STATED GOAL: In the data that follows, count each line holding the string "wide"; answer with the number only.

START STORED DATA

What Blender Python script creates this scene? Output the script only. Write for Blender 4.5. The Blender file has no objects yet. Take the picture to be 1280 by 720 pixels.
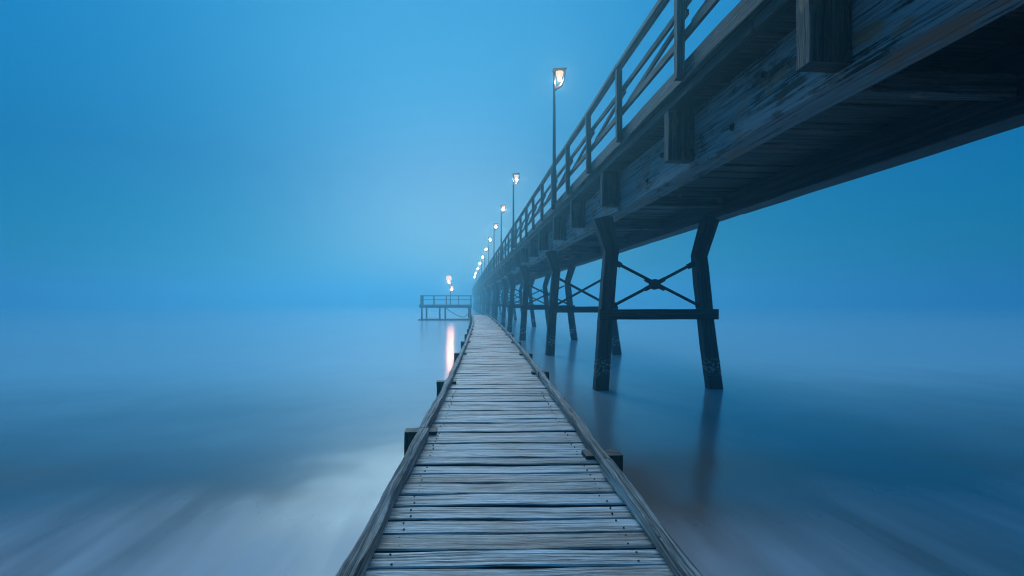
import bpy, bmesh, math, random
from mathutils import Vector, Matrix
random.seed(7)
sc = bpy.context.scene
COL = sc.collection
R = math.radians
EYE = 1.85
HEAD = math.atan(0.0847)          # the camera looks a few degrees right of the pier's own direction

# ------------------------------------------------------------------ materials
def new_mat(name):
    m = bpy.data.materials.new(name); m.use_nodes = True
    nt = m.node_tree; nt.nodes.clear()
    out = nt.nodes.new('ShaderNodeOutputMaterial')
    b = nt.nodes.new('ShaderNodeBsdfPrincipled')
    nt.links.new(b.outputs[0], out.inputs[0])
    return m, nt, b, out

def N(nt, typ, **kw):
    n = nt.nodes.new(typ)
    for k, v in kw.items():
        if k.startswith('i_'):
            key = k[2:]
            key = int(key) if key.isdigit() else key.replace('_', ' ')
            n.inputs[key].default_value = v
        else:
            setattr(n, k, v)
    return n

def ramp(nt, fac, stops, interp='LINEAR'):
    r = nt.nodes.new('ShaderNodeValToRGB')
    r.color_ramp.interpolation = interp
    el = r.color_ramp.elements
    while len(el) < len(stops): el.new(0.5)
    for e, (p, c) in zip(el, stops):
        e.position = p
        e.color = (c[0], c[1], c[2], 1) if not isinstance(c, (int, float)) else (c, c, c, 1)
    nt.links.new(fac, r.inputs[0])
    return r.outputs[0]

def math_(nt, op, a, b=None, clamp=False):
    n = nt.nodes.new('ShaderNodeMath'); n.operation = op; n.use_clamp = clamp
    for i, v in enumerate((a, b)):
        if v is None: continue
        if isinstance(v, (int, float)): n.inputs[i].default_value = v
        else: nt.links.new(v, n.inputs[i])
    return n.outputs[0]

def mix(nt, fac, a, b, mode='MIX'):
    n = nt.nodes.new('ShaderNodeMix'); n.data_type = 'RGBA'; n.blend_type = mode
    for key, v in ((0, fac), (6, a), (7, b)):
        if isinstance(v, (int, float)): n.inputs[key].default_value = v
        elif isinstance(v, tuple): n.inputs[key].default_value = (v[0], v[1], v[2], 1)
        else: nt.links.new(v, n.inputs[key])
    return n.outputs[2]

def grain_coord(nt, su, sv):
    """UV (u along the timber in metres, v round it) stretched, with a shift per timber."""
    uv = nt.nodes.new('ShaderNodeUVMap')
    geo = nt.nodes.new('ShaderNodeNewGeometry')
    oi = nt.nodes.new('ShaderNodeObjectInfo')
    sep = nt.nodes.new('ShaderNodeSeparateXYZ'); nt.links.new(uv.outputs[0], sep.inputs[0])
    comb = nt.nodes.new('ShaderNodeCombineXYZ')
    rnd = math_(nt, 'MULTIPLY', math_(nt, 'ADD', geo.outputs['Random Per Island'], oi.outputs['Random']), 57.0)
    # slow waviness of the grain
    w = N(nt, 'ShaderNodeTexNoise', i_Scale=1.0, i_Detail=1.0)
    c0 = nt.nodes.new('ShaderNodeCombineXYZ')
    nt.links.new(math_(nt, 'MULTIPLY', sep.outputs[0], 2.2), c0.inputs[0])
    nt.links.new(math_(nt, 'MULTIPLY', sep.outputs[1], 5.0), c0.inputs[1])
    nt.links.new(rnd, c0.inputs[2]); nt.links.new(c0.outputs[0], w.inputs['Vector'])
    vv = math_(nt, 'ADD', math_(nt, 'MULTIPLY', sep.outputs[1], sv), math_(nt, 'MULTIPLY', w.outputs[0], sv * 0.028))
    nt.links.new(math_(nt, 'MULTIPLY', sep.outputs[0], su), comb.inputs[0])
    nt.links.new(vv, comb.inputs[1]); nt.links.new(rnd, comb.inputs[2])
    return comb.outputs[0], geo.outputs['Random Per Island'], c0.outputs[0]

def wood(name, dark, light, su=1.6, sv=55, rough=0.55, bump=0.35, tone=0.35, cracks=0.5, patch=None, barnacle=False, spec=0.4, sh=0.0):
    m, nt, b, out = new_mat(name)
    co, rnd, slow = grain_coord(nt, su, sv)
    g = N(nt, 'ShaderNodeTexNoise', i_Scale=1.0, i_Detail=5.0, i_Roughness=0.65)
    nt.links.new(co, g.inputs['Vector'])
    fine = N(nt, 'ShaderNodeTexNoise', i_Scale=3.1, i_Detail=3.0, i_Roughness=0.6)
    nt.links.new(co, fine.inputs['Vector'])
    f = math_(nt, 'ADD', math_(nt, 'MULTIPLY', g.outputs[0], 0.62), math_(nt, 'MULTIPLY', fine.outputs[0], 0.38))
    col = ramp(nt, f, [(0.42 - sh, dark), (0.505 - sh, tuple(d * 0.6 + l * 0.4 for d, l in zip(dark, light))), (0.57 - sh, light)])
    # cracks: thin dark threads along the grain
    ck = ramp(nt, g.outputs[0], [(0.37, 0.05), (0.44, 1.0)])
    col = mix(nt, 1.0 if cracks >= 1 else cracks, col, mix(nt, 1.0, col, ck, 'MULTIPLY'))
    lg = N(nt, 'ShaderNodeTexNoise', i_Scale=0.55, i_Detail=2.5, i_Roughness=0.5)
    nt.links.new(co, lg.inputs['Vector'])
    line = ramp(nt, math_(nt, 'ABSOLUTE', math_(nt, 'SUBTRACT', lg.outputs[0], 0.5)), [(0.004, 0.0), (0.022, 1.0)])
    gate = ramp(nt, g.outputs[0], [(0.46, 1.0), (0.56, 0.15)])
    lm = math_(nt, 'MULTIPLY', math_(nt, 'SUBTRACT', 1.0, line), gate)
    # blotches, broad wear
    bl = N(nt, 'ShaderNodeTexNoise', i_Scale=0.9, i_Detail=3.0, i_Roughness=0.6)
    nt.links.new(slow, bl.inputs['Vector'])
    col = mix(nt, ramp(nt, bl.outputs[0], [(0.42, 0.0), (0.62, 0.75)]), col, mix(nt, 1.0, col, (0.62, 0.50, 0.42), 'MULTIPLY'))
    # tone per timber
    t = math_(nt, 'ADD', math_(nt, 'MULTIPLY', rnd, tone), 1.0 - tone * 0.5)
    tc = nt.nodes.new('ShaderNodeCombineColor')
    for i in range(3): nt.links.new(t, tc.inputs[i])
    col = mix(nt, 1.0, col, tc.outputs[0], 'MULTIPLY')
    col = mix(nt, math_(nt, 'MULTIPLY', ramp(nt, math_(nt, 'FRACT', math_(nt, 'MULTIPLY', rnd, 7.31)), [(0.55, 0.0), (0.9, 1.0)]), 0.8), col, mix(nt, 1.0, col, (0.80, 0.62, 0.50), 'MULTIPLY'))
    kn = N(nt, 'ShaderNodeTexVoronoi', i_Scale=0.62); nt.links.new(slow, kn.inputs['Vector'])
    col = mix(nt, ramp(nt, kn.outputs[0], [(0.03, 0.9), (0.09, 0.0)]), col, tuple(0.5 * c for c in dark))
    if patch:
        pn = N(nt, 'ShaderNodeTexNoise', i_Scale=patch[1], i_Detail=6.0, i_Roughness=0.7)
        nt.links.new(slow, pn.inputs['Vector'])
        pmix = math_(nt, 'ADD', math_(nt, 'MULTIPLY', pn.outputs[0], 0.55), math_(nt, 'MULTIPLY', f, 0.45))
        pm = ramp(nt, pmix, [(patch[2], 0.0), (patch[2] + 0.03, 1.0)])
        painted = mix(nt, ramp(nt, f, [(0.44, 0.0), (0.54, 1.0)]), tuple(0.5 * c for c in patch[0]), patch[0])
        col = mix(nt, pm, col, painted)
        rn = N(nt, 'ShaderNodeTexNoise', i_Scale=0.55, i_Detail=4.0, i_Roughness=0.55)
        nt.links.new(slow, rn.inputs['Vector'])
        col = mix(nt, ramp(nt, rn.outputs[0], [(0.56, 0.0), (0.62, 0.9)]), col, (0.40, 0.17, 0.08))
    col = mix(nt, math_(nt, 'MULTIPLY', lm, 0.9), col, tuple(0.3 * d for d in dark))
    height = math_(nt, 'SUBTRACT', f, math_(nt, 'MULTIPLY', lm, 0.5))
    if barnacle:
        tcn = nt.nodes.new('ShaderNodeNewGeometry')
        sp = nt.nodes.new('ShaderNodeSeparateXYZ'); nt.links.new(tcn.outputs['Position'], sp.inputs[0])
        vo = N(nt, 'ShaderNodeTexVoronoi', i_Scale=17.0)
        nt.links.new(tcn.outputs['Position'], vo.inputs['Vector'])
        n2 = N(nt, 'ShaderNodeTexNoise', i_Scale=5.0, i_Detail=3.0)
        nt.links.new(tcn.outputs['Position'], n2.inputs['Vector'])
        zz = math_(nt, 'ADD', sp.outputs[2], math_(nt, 'MULTIPLY', n2.outputs[0], 0.22))
        wet = ramp(nt, zz, [(0.36, 1.0), (0.46, 0.0)])
        band = math_(nt, 'MULTIPLY', ramp(nt, zz, [(0.40, 0.0), (0.48, 1.0)]), ramp(nt, zz, [(0.62, 1.0), (0.85, 0.0)]))
        col = mix(nt, wet, col, (0.012, 0.014, 0.012))
        spk = math_(nt, 'MULTIPLY', band, ramp(nt, vo.outputs[0], [(0.34, 1.0), (0.50, 0.0)]))
        spk = math_(nt, 'MULTIPLY', spk, ramp(nt, n2.outputs[0], [(0.36, 0.1), (0.50, 1.0)]))
        col = mix(nt, spk, col, (0.60, 0.44, 0.36))
        height = math_(nt, 'ADD', height, math_(nt, 'MULTIPLY', spk, 1.2))
    nt.links.new(col, b.inputs['Base Color'])
    rr = math_(nt, 'ADD', math_(nt, 'MULTIPLY', f, 0.35), rough - 0.17)
    nt.links.new(rr, b.inputs['Roughness'])
    b.inputs['Specular IOR Level'].default_value = spec
    bp = N(nt, 'ShaderNodeBump', i_Strength=bump, i_Distance=0.032)
    nt.links.new(height, bp.inputs['Height']); nt.links.new(bp.outputs[0], b.inputs['Normal'])
    return m

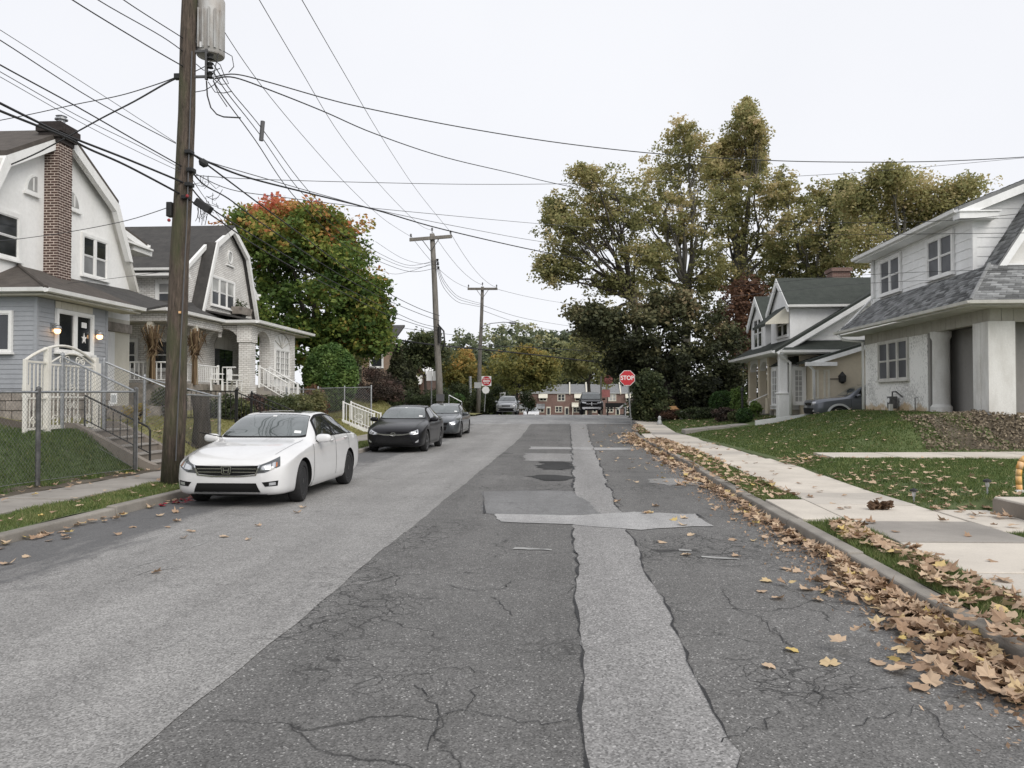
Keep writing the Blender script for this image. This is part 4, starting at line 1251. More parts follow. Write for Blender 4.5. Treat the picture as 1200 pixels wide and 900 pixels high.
 rl = B('railing', MB().box(-13.98, -13.92, 31.98, 32.04, zf, zf + .8), 'white_paint')
 baluster_rail(rl, (-13.95, 28.2, zf), (-13.95, 32.0, zf), .72, 'white_paint', gap=.16, r=.02)
 baluster_rail(rl, (-13.85, 32.2, zf), (-13.3, 32.2, zf), .72, 'white_paint', gap=.14, r=.02, posts=False)
 baluster_rail(rl, (-12.8, 34.1, zf), (-12.8, 34.5, zf), .72, 'white_paint', gap=.12, r=.02, posts=False)
 baluster_rail(rl, (-18.2, 27.75, zf), (-14.0, 27.75, zf), .72, 'white_paint', gap=.16, r=.02, posts=False)
 stp = B('stair', MB().box(-12.70, -12.4, 32.95, 34.1, 1.0, zf - .05), 'concrete_grey')
 for k in range(4):
  B('tread', MB().box(-12.4 + k * .3, -12.1 + k * .3, 32.95, 34.1, .9, zf - .24 - k * .2), 'concrete_grey', stp)
 for yy in (32.95, 34.1):
  baluster_rail(rl, (-12.6, yy, zf), (-11.35, yy, zf - .72), .78, 'white_paint', gap=.2, r=.018)
 return H
porch_house()
def corn_stalks(loc, h, label):
 T = thing('corn_stalk_bundle', label, 'corn stalks', loc)
 vs, fs, tn = [], [], []
 for i in range(46):
  a = rng.uniform(0, 6.28)
  r0 = rng.uniform(0, .13)
  b = Vector((math.cos(a) * r0, math.sin(a) * r0, 0))
  lean = rng.uniform(.05, .5)
  t = Vector((math.cos(a) * lean, math.sin(a) * lean, h * rng.uniform(.8, 1.0)))
  m_ = Vector((math.cos(a) * .09, math.sin(a) * .07, h * .5))
  pth = [b, m_, t]
  s = Vector((-math.sin(a), math.cos(a), 0)) * rng.uniform(.012, .03)
  tv = rng.random()
  for p, q in zip(pth, pth[1:]):
   k = len(vs)
   vs += [p - s, p + s, q + s, q - s]; fs.append((k, k + 1, k + 2, k + 3)); tn.append(tv)
  for _ in range(5):     # drooping leaves
   p = m_.lerp(t, rng.random())
   a2 = rng.uniform(0, 6.28)
   q = p + Vector((math.cos(a2) * .28, math.sin(a2) * .28, rng.uniform(-.35, .1)))
   w_ = Vector((-math.sin(a2), math.cos(a2), 0)) * .022
   k = len(vs)
   vs += [p - w_, p + w_, q + w_ * .2, q - w_ * .2]; fs.append((k, k + 1, k + 2, k + 3)); tn.append(rng.random())
 np_mesh('stalks', np.array([tuple(v) for v in vs]), np.array(fs), M['straw'], np.array(tn), parent=T, kind='stuff')
 MB().lathe([(.14, h * .52), (.15, h * .54), (.14, h * .56)], (0, 0, 0), n=10).build('tie', M['straw'], T, local=True)
 return T
p = atY(178, 445, 27.4)
corn_stalks((p.x, 27.45, 2.2), 2.15, 'dry corn stalks tied to the porch post left of the utility pole')
p = atX(227, 440, -13.7)
corn_stalks((-13.66, p.y, 2.2), 2.1, 'dry corn stalks tied to the porch post right of the utility pole')
T = thing('window_planter', 'grey window box with a small plant below the triple gable window', 'planter', (-14.5, 36.0, 5.55))
mb = MB().hexa([(-14.76, 35.3, 5.5), (-14.38, 35.3, 5.5), (-14.38, 36.5, 5.5), (-14.76, 36.5, 5.5)], [(-14.78, 35.24, 5.82), (-14.32, 35.24, 5.82), (-14.32, 36.56, 5.82), (-14.78, 36.56, 5.82)])
mb.build('box', M['stone'], T)
MB().box(-14.7, -14.45, 35.7, 36.1, 5.4, 5.499).build('bracket', M['iron'], T)
v, f, t = leaf_cloud(np.array([[-14.55, 35.6, 6.0], [-14.55, 36.0, 5.95]]), .22, 60, .1, lambda p, d: .4 + 0 * p[:, 0])
np_mesh('plant', v - np.array(origin(T)), f, M['leaf_green'], t, parent=T, kind='stuff')
def lawn_chair(loc, rz, label):
 T = thing('garden_chair', label, 'chair', loc, rz=rz)
 MB().box(-.24, .24, -.24, .24, .40, .44).build('seat', M['white_paint'], T, local=True, bevel=.01)
 for k in range(5):
  MB().box(-.2 + k * .088, -.14 + k * .088, .2, .225, .44, .9 - .03 * abs(k - 2)).build('back_slat', M['white_paint'], T, local=True)
 for sx in (-1, 1):
  for sy in (-1, 1):
   MB().box(sx * .2 - .025, sx * .2 + .025, sy * .2 - .025, sy * .2 + .025, 0, .40).build('leg', M['white_paint'], T, local=True)
  MB().box(sx * .22 - .03, sx * .22 + .03, -.24, .2, .62, .65).build('armrest', M['white_paint'], T, local=True)
 return T
lawn_chair((-13.2, 30.2, 2.0), 1.9, 'white slatted garden chair in front of the porch railing, nearer one')
lawn_chair((-13.1, 31.6, 2.0), 1.5, 'white slatted garden chair in front of the porch railing beside the brick column')
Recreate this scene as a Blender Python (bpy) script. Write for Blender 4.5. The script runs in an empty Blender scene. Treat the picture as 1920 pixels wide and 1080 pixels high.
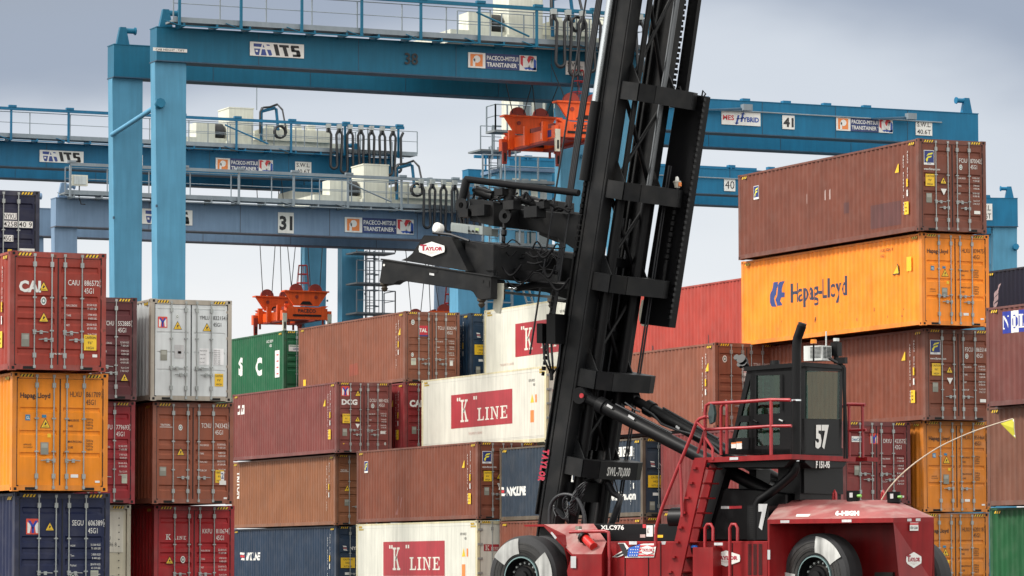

END STORED DATA

CORRECT ANSWER: 2